* [Records shown]
※

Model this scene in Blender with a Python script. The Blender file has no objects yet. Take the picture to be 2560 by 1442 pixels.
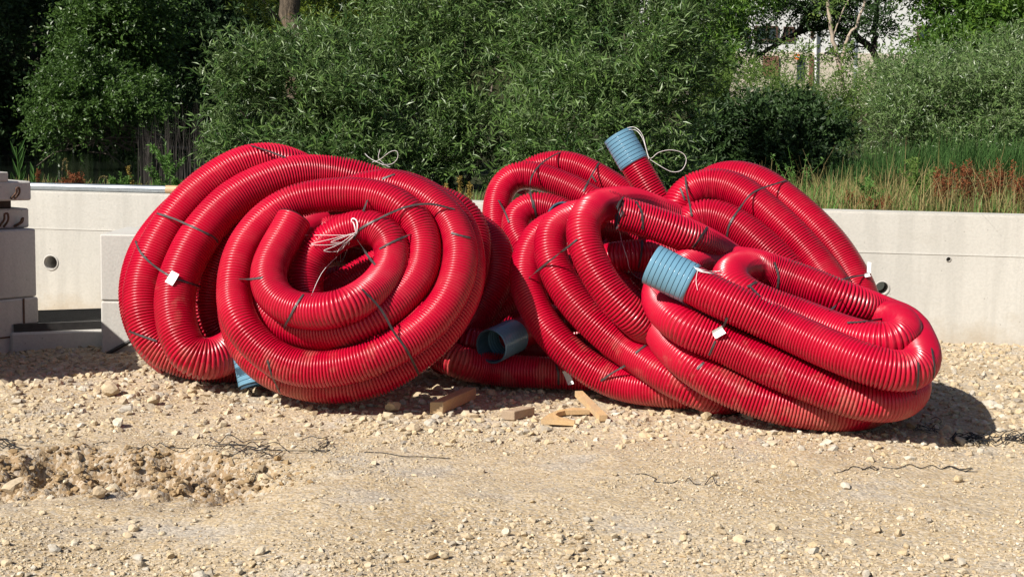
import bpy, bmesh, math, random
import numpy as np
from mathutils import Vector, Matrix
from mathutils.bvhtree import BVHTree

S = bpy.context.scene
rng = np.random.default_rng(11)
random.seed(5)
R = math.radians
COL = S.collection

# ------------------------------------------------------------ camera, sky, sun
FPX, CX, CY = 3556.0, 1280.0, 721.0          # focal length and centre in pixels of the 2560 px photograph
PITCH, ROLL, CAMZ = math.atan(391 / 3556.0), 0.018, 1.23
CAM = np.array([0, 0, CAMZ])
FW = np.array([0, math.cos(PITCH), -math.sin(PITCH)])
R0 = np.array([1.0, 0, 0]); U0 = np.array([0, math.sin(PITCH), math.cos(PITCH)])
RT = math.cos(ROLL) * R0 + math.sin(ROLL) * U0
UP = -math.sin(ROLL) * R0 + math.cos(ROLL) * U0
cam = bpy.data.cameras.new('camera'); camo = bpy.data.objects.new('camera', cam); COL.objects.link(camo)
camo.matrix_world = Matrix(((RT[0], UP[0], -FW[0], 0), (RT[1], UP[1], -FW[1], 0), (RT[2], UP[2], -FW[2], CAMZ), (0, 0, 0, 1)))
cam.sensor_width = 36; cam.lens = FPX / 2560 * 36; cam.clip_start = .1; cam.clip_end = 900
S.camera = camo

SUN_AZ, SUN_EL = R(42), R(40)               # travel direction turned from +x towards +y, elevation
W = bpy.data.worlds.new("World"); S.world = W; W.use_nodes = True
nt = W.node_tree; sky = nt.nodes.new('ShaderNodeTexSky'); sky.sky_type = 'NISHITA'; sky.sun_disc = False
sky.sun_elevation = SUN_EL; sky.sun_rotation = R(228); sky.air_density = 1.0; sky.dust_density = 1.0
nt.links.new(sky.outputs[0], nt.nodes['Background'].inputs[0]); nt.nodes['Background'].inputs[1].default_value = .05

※

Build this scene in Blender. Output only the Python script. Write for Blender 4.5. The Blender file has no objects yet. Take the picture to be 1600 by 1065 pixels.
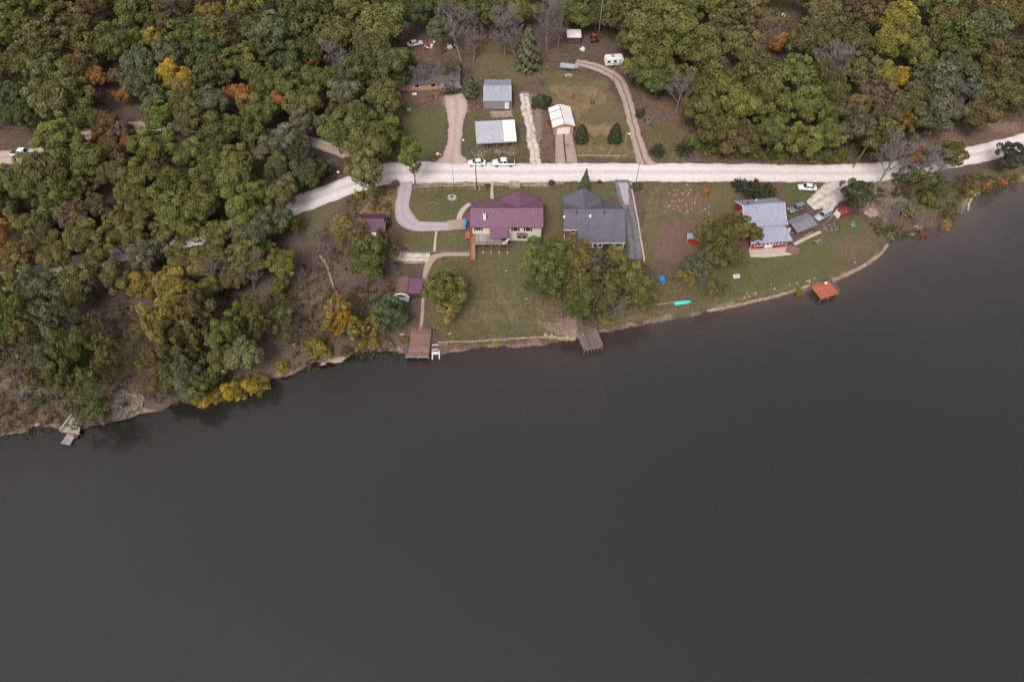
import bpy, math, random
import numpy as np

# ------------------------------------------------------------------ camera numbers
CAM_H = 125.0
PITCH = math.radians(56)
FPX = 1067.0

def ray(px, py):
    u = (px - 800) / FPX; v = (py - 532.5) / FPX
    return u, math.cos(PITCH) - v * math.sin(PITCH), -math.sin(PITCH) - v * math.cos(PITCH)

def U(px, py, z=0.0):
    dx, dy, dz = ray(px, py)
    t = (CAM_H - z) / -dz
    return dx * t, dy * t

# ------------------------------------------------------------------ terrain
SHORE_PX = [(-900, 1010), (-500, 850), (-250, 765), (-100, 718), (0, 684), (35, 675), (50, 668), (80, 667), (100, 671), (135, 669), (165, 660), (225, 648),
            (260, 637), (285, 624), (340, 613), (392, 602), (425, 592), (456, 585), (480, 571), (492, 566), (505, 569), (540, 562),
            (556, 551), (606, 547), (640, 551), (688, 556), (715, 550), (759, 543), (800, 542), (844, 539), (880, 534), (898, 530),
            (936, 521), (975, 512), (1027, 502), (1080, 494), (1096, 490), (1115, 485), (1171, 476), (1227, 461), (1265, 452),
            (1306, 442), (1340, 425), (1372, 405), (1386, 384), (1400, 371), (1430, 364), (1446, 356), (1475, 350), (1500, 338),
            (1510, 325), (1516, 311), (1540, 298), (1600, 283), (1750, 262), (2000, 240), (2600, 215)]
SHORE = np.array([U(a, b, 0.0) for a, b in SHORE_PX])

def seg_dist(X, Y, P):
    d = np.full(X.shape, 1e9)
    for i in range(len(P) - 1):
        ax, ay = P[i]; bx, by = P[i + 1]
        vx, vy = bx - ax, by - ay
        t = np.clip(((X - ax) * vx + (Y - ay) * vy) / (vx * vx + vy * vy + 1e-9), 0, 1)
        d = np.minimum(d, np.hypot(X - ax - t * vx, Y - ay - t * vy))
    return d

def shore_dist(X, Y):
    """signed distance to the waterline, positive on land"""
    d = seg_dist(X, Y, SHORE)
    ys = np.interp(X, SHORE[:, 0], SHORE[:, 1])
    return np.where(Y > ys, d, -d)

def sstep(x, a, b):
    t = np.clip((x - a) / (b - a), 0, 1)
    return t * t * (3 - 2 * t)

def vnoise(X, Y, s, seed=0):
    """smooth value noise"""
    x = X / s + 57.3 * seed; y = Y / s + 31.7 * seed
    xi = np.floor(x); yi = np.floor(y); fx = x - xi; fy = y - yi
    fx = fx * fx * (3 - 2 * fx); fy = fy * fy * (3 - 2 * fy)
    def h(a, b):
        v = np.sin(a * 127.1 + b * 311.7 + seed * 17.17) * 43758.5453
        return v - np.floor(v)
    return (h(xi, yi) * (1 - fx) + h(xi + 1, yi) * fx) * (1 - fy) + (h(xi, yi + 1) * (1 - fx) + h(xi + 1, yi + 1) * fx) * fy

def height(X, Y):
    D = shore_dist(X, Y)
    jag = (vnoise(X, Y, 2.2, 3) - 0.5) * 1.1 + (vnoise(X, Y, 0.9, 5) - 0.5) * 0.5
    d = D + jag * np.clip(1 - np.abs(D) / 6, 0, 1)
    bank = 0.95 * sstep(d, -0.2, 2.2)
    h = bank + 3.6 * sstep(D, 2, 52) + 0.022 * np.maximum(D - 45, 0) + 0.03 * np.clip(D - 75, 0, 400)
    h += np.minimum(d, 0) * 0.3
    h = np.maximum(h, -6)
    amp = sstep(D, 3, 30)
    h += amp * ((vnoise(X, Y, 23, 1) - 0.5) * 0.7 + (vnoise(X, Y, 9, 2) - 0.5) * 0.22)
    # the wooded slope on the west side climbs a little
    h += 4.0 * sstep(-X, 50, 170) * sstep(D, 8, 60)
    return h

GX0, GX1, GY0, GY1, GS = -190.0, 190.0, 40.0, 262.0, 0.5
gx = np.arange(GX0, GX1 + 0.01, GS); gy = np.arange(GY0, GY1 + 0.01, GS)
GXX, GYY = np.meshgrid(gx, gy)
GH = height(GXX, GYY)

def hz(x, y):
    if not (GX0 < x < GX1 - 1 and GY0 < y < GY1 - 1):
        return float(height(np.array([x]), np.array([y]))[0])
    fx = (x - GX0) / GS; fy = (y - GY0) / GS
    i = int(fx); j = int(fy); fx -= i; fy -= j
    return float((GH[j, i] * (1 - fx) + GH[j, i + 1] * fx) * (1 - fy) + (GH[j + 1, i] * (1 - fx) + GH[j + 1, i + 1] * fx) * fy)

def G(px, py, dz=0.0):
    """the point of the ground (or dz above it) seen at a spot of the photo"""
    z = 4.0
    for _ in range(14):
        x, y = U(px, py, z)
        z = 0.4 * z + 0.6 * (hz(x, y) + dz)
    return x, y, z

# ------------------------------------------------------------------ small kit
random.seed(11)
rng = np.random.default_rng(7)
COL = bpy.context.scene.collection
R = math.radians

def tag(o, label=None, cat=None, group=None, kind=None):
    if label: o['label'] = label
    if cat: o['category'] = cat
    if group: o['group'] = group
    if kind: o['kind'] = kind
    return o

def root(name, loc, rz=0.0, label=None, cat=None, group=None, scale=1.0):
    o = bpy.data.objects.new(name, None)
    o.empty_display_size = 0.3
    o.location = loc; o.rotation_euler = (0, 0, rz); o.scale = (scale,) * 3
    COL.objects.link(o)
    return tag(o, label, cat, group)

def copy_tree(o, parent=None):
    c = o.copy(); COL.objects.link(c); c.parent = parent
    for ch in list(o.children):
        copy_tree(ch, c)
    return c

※

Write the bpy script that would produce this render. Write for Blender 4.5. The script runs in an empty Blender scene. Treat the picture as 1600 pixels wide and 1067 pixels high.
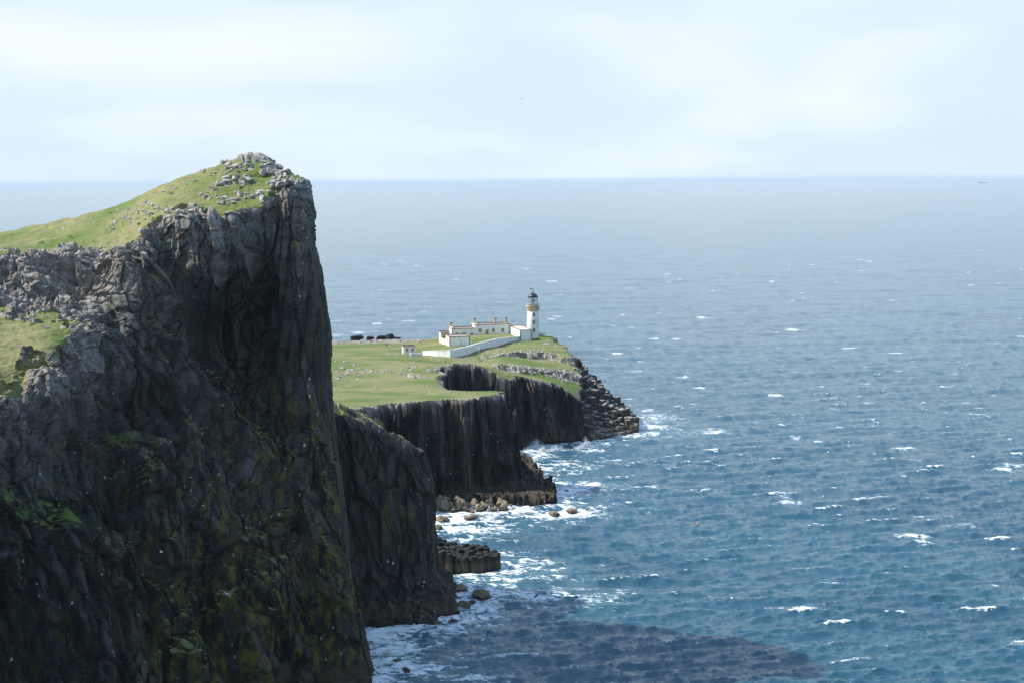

※

Leave the pictures out and copy exactly the lines from the one with "Model this scene" to the one with "from mathutils.bvhtree import BVHTree", both included.

* [Problem solution]
Model this scene in Blender with a Python script. The Blender file has no objects yet. Take the picture to be 2560 by 1442 pixels.
import bpy, bmesh, math, random
import numpy as np
from mathutils import Vector, Matrix
from mathutils.bvhtree import BVHTree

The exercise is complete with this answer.